We are persuaded by the Third Circuit’s reasoning in Fielder . Indeed, we might add that the Walker rule creates a perverse incentive for potential habeas petitioners with otherwise time-barred constitutional claims to violate the terms of their sentence. Under Walker , a petitioner who had failed to raise now time-barred claims would have reason to commit some infraction, incur resentencing, allege a constitutional violation in the resentencing, and resuscitate the time-barred claims.
A number of other courts have endorsed Fielder ’s rejection of Walker. See, e.g. , Mardesich v. Cate , 668 F.3d 1164, 1170–71 (9th Cir. 2012); Maldonado v. Thaler , 662 F. Supp. 2d 684, 700–01 (S.D. Tex. 2009); Khan v. United States , 414 F. Supp. 2d 210, 216 (E.D.N.Y. 2006); see also Bachman v. Bagley , 487 F.3d 979, 983–85 (6th Cir. 2007) (distinguishing Walker yet determining that applying the Walker rule would be foreclosed by Sixth Circuit precedent that mirrored Fielder ’s reasoning). Further, the Eleventh Circuit itself appears poised to reconsider—if not disavow— Walker , as the court reviews that holding en banc. See Zack v. Tucker , 666 F.3d 1265 (11th Cir. 2012), reh’g en banc granted , 678 F.3d 1203 (11th Cir. 2012). Therefore, again, we decline to disturb the district court’s correct conclusion that these three claims are untimely.
III. Conclusion Based on the foregoing analysis, we DENY petitioner’s application for a certificate of appealability, DISMISS this matter, and DENY his motion to proceed in forma pauperis .
NOTES
[1] As is the case here, “[i]f an application [for habeas relief] was denied by the district court on procedural grounds, the applicant must show ‘that jurists of reason would find it debatable whether the district court was correct in its procedural ruling.’” Woodward v. Cline , 693 F.3d 1289, 1292 (10th Cir. 2012) (quoting Slack v. McDaniel , 529 U.S. 473, 484 (2000)). As explained below, the petitioner has not shown that jurists of reason would find the district court’s ruling unreasonable.
[2] The State of Colorado did not argue that Prendergast failed to exhaust these claims by not appealing his adverse resentencing ruling to the Colorado Supreme Court. See O’Sullivan v. Boerckel , 526 U.S. 838 (1999) (holding that a defendant’s failure to appeal to a state’s highest court, even if the review at that court is discretionary, constitutes a failure to exhaust state court remedies). The State (and the district court) do cite Boerckel , but not for this specific proposition. It appears we could sua sponte apply the Boerckel nonexhaustion argument to these claims. See Granberry v. Greer , 481 U.S. 129, 131-35 (1987); see also Wood v. Milyard , 132 S. Ct. 1826, 1832-33 (2012). We see no need to do so here and therefore address only the nonexhaustion argument advanced by the State in the district court.
[3] Prendergast points to the opening brief’s reliance on state statutes as evidence that he was raising a federal constitution claim.
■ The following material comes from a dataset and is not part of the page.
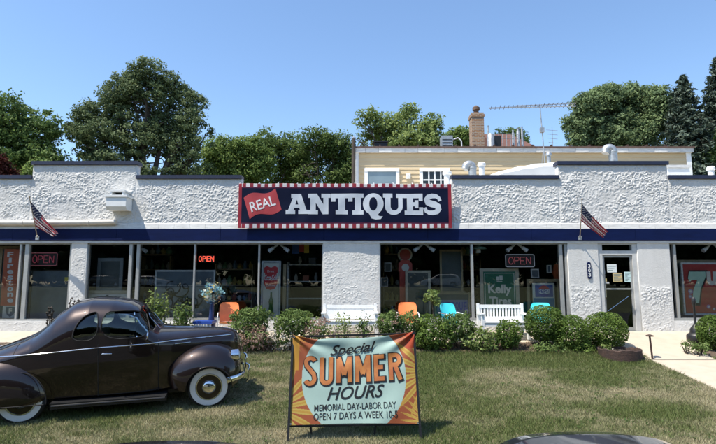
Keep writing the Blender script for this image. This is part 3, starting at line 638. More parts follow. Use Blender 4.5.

He suggests that state statues are the equivalent of the state constitution and that any violation of state constitutional rights invokes a violation of federal constitutional rights. Both of these assertions misinterpret basic precepts of constitutional law: rights based in statute are not the same as constitutional rights and it is possible to commit a state constitutional violation without violating the federal constitution.